Given a finset s of size at least k in a linear order α, the map orderEmbOfCardLe is an order embedding from Fin k to α whose image is contained in s. Specifically, it maps Fin k to an initial segment of s.

Equations

• s.orderEmbOfCardLe h = RelEmbedding.trans (Fin.castLEOrderEmb h) (s.orderEmbOfFin ⋯)

theorem Finset.orderEmbOfCardLe_mem {α : Type u_1} [LinearOrder α] (s : Finset α) {k : ℕ} (h : k ≤ s.card) (a : Fin k) : (s.orderEmbOfCardLe h) a ∈ s

unsafe instance Finset.instRepr {α : Type u_1} [Repr α] : Repr (Finset α)
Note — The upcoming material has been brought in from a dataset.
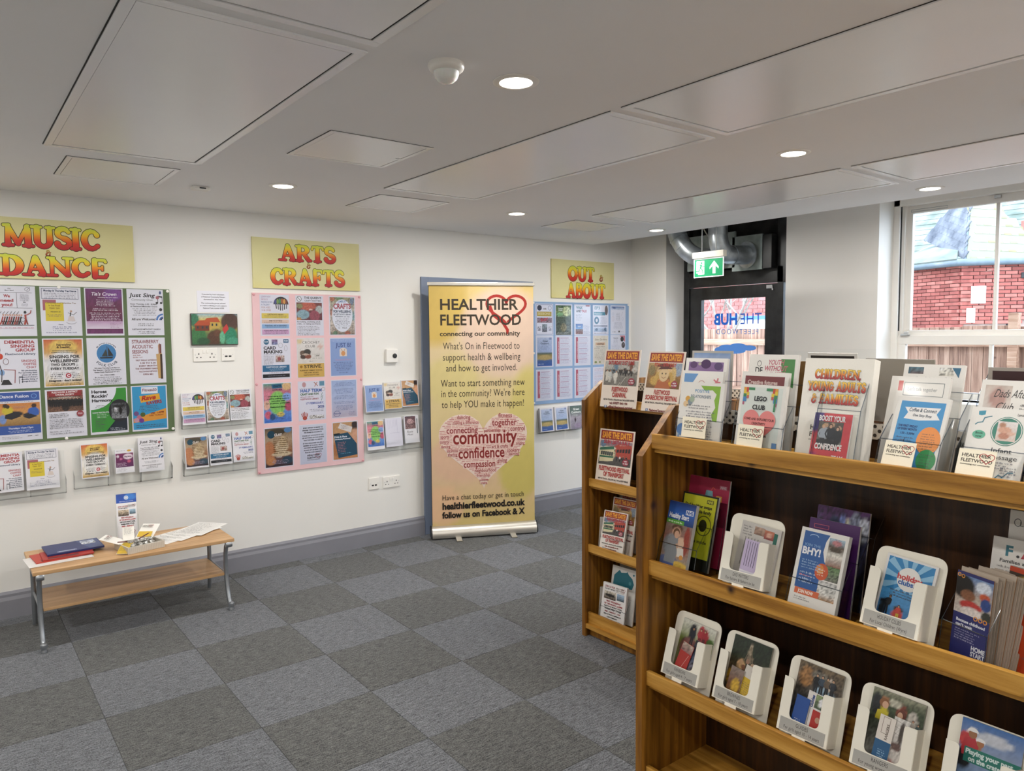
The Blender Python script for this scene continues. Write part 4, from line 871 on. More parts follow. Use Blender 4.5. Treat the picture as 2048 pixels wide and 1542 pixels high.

theorem Fin.sort_univ (n : ℕ) : Finset.sort (fun (x y : Fin n) => x ≤ y) Finset.univ = List.finRange n

def Fintype.orderIsoFinOfCardEq (α : Type u_1) [LinearOrder α] [Fintype α] {k : ℕ} (h : Fintype.card α = k) : Fin k ≃o α

Given a Fintype α of cardinality k, the map orderIsoFinOfCardEq s h is the increasing bijection between Fin k and α as an OrderIso. Here, h is a proof that the cardinality of α is k. We use this instead of an iso Fin (Fintype.card α) ≃o α to avoid casting issues in further uses of this function.

Equations

• Fintype.orderIsoFinOfCardEq α h = (Finset.univ.orderIsoOfFin h).trans ((OrderIso.setCongr (↑Finset.univ) Set.univ ⋯).trans OrderIso.Set.univ)

theorem nonempty_orderEmbedding_of_finite_infinite (α : Type u_1) [LinearOrder α] [hα : Finite α] (β : Type u_2) [LinearOrder β] [hβ : Infinite β] : Nonempty (α ↪o β)

Any finite linear order order-embeds into any infinite linear order.